Again, the canon was never formally put together for some time. They people of the New Testament had the laws and the works of the Old Testament for some time before the New Testament was put together; which was the Septuagint. This book was used by the majority of the Jewish people throughout the first century. But the New Testament is different. There have been many books that have been excluded from today's canon that were in the canon throughout history and until recent ages have been changed. Some of these books include Shepherd of Hermas, Epistle of Barnabas, 1 and 2 Clement and others. Why these books are no longer in the canon is God's judgment. Personally I believe that the given word of God is what God wants us to hear and God wants us to hide in our hearts. These books until recent days have been included in the canon. The reason they may have been taken out is that they no longer applied to the current church, was outdated material, or evidence has been found on the inaccuracy of the book.
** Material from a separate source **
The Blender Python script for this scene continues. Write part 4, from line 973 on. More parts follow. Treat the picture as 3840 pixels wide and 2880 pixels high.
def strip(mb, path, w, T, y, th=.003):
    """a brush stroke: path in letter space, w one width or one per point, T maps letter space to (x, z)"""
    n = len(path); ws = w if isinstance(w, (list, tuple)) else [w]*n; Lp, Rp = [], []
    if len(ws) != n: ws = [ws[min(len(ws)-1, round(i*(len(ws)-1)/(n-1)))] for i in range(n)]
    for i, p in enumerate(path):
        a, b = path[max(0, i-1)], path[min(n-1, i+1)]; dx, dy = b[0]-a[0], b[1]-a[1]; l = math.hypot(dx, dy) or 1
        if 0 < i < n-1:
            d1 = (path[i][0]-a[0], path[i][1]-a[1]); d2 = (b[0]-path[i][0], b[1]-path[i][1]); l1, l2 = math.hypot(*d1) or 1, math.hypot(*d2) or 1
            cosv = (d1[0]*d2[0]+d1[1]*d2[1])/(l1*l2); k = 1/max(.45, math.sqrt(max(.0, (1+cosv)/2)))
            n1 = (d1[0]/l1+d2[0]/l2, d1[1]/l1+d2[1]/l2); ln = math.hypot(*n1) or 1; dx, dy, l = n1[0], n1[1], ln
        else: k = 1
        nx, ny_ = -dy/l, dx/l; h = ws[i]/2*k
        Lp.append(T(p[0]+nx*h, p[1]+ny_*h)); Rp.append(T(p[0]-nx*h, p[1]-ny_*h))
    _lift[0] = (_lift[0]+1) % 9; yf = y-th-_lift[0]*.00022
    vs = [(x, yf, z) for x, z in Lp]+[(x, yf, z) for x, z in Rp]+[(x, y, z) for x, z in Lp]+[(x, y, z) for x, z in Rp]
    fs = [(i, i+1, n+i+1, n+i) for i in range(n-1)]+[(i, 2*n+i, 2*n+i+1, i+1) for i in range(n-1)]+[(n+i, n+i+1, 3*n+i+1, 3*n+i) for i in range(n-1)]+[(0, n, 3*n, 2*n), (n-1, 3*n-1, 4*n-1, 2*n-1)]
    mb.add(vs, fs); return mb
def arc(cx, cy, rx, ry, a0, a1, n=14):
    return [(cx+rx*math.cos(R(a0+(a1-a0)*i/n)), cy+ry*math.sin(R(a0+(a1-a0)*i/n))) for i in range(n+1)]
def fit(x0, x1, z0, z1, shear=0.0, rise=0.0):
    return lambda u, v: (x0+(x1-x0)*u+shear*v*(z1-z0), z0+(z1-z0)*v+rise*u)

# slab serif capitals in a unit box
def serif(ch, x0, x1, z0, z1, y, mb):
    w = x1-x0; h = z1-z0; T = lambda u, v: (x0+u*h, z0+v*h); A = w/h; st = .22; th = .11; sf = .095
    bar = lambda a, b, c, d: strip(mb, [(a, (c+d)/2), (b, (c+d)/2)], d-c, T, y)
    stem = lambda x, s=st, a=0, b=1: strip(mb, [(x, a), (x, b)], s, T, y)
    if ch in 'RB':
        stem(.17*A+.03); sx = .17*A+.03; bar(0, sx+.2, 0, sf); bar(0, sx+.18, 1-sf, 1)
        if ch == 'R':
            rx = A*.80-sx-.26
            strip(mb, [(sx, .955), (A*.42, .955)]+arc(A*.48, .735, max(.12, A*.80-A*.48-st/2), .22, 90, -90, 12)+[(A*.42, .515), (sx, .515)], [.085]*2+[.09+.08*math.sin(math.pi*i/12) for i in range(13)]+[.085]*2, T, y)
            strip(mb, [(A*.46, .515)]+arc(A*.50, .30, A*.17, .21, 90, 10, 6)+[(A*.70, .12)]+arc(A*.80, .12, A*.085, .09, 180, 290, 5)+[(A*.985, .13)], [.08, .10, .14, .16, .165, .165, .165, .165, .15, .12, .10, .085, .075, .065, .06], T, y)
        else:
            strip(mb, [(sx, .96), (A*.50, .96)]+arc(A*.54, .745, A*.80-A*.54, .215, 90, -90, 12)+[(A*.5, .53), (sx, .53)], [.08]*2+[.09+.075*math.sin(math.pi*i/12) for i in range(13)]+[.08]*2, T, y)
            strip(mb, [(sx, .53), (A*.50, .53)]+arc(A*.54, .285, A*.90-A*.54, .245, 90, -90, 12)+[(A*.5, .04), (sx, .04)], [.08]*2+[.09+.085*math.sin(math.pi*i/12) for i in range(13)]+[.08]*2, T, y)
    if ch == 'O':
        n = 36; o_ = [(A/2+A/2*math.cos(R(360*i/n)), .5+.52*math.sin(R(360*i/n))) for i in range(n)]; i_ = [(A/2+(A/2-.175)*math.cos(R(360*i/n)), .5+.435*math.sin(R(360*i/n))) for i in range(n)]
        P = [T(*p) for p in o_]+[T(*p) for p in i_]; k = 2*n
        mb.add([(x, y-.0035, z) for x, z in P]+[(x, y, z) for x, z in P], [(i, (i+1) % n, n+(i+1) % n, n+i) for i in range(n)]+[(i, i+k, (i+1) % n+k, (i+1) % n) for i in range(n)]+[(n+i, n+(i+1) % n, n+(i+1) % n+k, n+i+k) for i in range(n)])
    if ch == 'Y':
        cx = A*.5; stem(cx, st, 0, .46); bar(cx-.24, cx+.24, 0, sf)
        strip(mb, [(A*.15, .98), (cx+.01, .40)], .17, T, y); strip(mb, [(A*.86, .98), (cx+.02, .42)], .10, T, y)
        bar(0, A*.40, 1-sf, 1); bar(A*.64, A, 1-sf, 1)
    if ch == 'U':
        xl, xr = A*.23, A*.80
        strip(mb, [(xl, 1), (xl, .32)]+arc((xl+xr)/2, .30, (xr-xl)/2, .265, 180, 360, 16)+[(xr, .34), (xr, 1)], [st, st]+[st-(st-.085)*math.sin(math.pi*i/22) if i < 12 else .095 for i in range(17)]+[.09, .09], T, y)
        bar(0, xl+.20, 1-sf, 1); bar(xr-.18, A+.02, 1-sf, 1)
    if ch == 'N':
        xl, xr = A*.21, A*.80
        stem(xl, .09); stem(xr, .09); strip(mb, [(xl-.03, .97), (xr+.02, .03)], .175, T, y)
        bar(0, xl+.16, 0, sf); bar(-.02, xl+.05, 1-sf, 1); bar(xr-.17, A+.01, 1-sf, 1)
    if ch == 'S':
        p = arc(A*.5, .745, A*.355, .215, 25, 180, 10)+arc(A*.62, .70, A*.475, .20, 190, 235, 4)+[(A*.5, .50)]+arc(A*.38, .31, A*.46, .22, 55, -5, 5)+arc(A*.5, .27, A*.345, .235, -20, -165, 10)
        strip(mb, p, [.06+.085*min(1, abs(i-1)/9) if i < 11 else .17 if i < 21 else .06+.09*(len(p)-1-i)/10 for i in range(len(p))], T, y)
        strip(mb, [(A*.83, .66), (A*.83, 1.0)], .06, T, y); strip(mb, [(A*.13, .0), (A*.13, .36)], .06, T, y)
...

Many books such as the Gospel of Thomas and Gospel of Judas have not been included in the Bible because they were found to be written in later dates, and did not match the criteria listed above. Also, it has been said that a lot of writing that has come out has been found to be written by someone other than the supposed author of the book, so that someone can make money off of the Christian religion.

The last thing that I wanted to point out was the Council of Laodecia. This council of bishops and religious people of authority came together in about 364 A.D. This council was put together to, among other things, put together the structure of the canon. The books that they thought were divinely given by the Lord for the people to read were discussed and voted on by the attendees. In this time there were many books that were given that are not current in today's Bible, but there is one that we have now that was not originally in the canon, and that is the book of Revelation. This council has been debated among theologians as to the accuracy of their gatherings and how exactly affairs were handled.

The one thing that I always come back to when reading my Bible is what is building my relationship with the Lord. Is what I am reading helping my relationship with the Lord or is it hurting my relationship with the Lord? I am not concerned with motives of people from 2000 years ago, or what happened at certain council meetings. I have read the Book of Thomas and the Book of Judas, as well as many others, and found that they did not fulfill any further relationship with my Lord and Savior. It was not the plan for the Lord for me to read these books. I do know that my Bible today is my most treasured possession, because it is my map to God's mind, it is my love note from my Father. I learn how to be a better man, a better father and a better Christian from reading our current books of the Bible. Whether there are other books out there, probably, but what does the Lord have for me to read today? This is my main concern.

Ferris, George Hooper. The Formation of the New Testament. (Philadelphia: Griffith & Rowland Press). 1917. 17.

Keathley, J. Hampton. The Bible: The Holy Canon of Scripture. Copyright 1995-2013. Last accessed April 8, 2013.

Thiessen, Henry Clarence. The Canon of the New Testament. Wm. B. Eerdmans Publishing Company. (Grand Rapids, 1971).